Work to be completed -> Look through the records below, and copy out every line that holds the string "picture".
==========
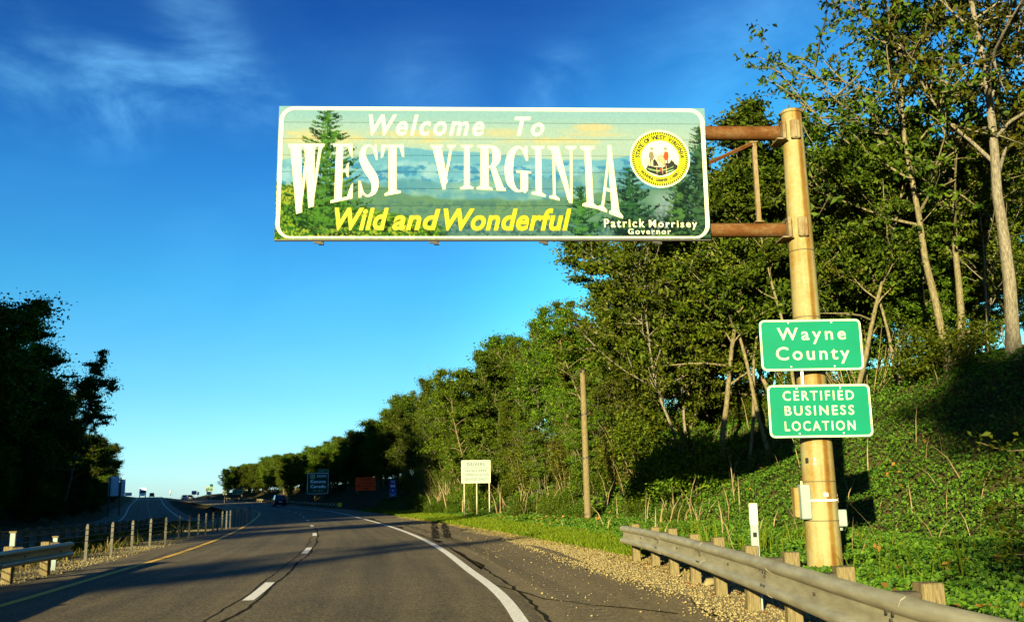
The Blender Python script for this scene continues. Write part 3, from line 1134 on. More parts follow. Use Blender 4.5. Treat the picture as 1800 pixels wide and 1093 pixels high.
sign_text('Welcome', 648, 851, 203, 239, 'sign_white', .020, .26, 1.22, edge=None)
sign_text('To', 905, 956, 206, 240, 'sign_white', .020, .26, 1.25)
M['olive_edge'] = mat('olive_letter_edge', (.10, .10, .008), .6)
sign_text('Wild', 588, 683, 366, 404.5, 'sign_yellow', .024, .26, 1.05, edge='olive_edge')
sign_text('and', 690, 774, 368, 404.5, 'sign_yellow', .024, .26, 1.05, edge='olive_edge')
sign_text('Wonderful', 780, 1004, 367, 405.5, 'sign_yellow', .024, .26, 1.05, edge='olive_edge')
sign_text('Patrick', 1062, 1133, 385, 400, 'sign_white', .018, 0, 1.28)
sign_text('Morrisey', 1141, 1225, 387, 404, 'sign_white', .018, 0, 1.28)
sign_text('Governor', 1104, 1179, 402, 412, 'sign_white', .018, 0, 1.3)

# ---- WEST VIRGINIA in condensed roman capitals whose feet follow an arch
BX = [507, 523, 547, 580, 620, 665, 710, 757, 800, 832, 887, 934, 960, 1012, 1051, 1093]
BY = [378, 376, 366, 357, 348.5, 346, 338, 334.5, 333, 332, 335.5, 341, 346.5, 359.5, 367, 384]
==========
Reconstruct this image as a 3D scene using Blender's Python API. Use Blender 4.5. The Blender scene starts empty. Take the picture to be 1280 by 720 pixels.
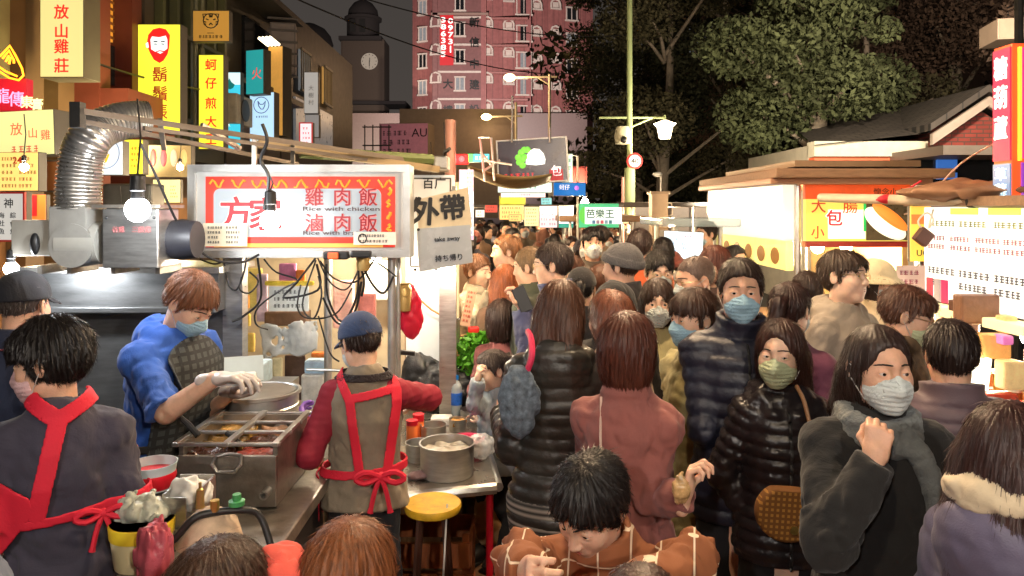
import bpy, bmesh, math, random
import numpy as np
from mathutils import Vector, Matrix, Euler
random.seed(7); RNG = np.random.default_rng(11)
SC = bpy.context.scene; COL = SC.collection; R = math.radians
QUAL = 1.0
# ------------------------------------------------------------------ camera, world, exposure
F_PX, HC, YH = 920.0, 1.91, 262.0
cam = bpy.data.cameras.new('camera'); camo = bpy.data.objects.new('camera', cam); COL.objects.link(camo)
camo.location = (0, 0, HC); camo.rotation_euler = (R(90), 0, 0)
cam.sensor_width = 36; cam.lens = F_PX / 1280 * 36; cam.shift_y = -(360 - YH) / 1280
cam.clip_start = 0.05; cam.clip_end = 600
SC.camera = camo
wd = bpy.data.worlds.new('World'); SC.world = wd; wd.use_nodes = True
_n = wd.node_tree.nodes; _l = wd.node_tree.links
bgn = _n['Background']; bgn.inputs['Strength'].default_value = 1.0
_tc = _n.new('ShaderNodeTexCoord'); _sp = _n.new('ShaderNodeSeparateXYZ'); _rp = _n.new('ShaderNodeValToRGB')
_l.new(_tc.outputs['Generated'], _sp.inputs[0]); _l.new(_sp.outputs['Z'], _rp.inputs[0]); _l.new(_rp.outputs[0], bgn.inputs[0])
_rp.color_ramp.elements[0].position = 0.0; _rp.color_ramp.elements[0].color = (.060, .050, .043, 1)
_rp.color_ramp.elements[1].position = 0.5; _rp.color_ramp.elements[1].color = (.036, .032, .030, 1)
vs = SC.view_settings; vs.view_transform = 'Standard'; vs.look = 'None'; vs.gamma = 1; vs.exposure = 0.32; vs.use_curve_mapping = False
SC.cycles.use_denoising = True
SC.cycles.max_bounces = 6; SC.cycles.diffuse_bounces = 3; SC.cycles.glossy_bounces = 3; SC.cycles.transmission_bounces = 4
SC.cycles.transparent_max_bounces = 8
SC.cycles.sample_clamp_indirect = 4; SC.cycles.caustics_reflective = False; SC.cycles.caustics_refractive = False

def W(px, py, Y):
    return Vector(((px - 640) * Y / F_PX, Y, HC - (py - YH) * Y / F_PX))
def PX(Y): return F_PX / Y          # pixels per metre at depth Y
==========
Answer ->
The Blender Python script for this scene continues. Write part 3, from line 1134 on. More parts follow. Use Blender 4.5. Treat the picture as 1800 pixels wide and 1093 pixels high.
Reconstruct this image as a 3D scene using Blender's Python API. Use Blender 4.5. The Blender scene starts empty. Take the picture to be 1280 by 720 pixels.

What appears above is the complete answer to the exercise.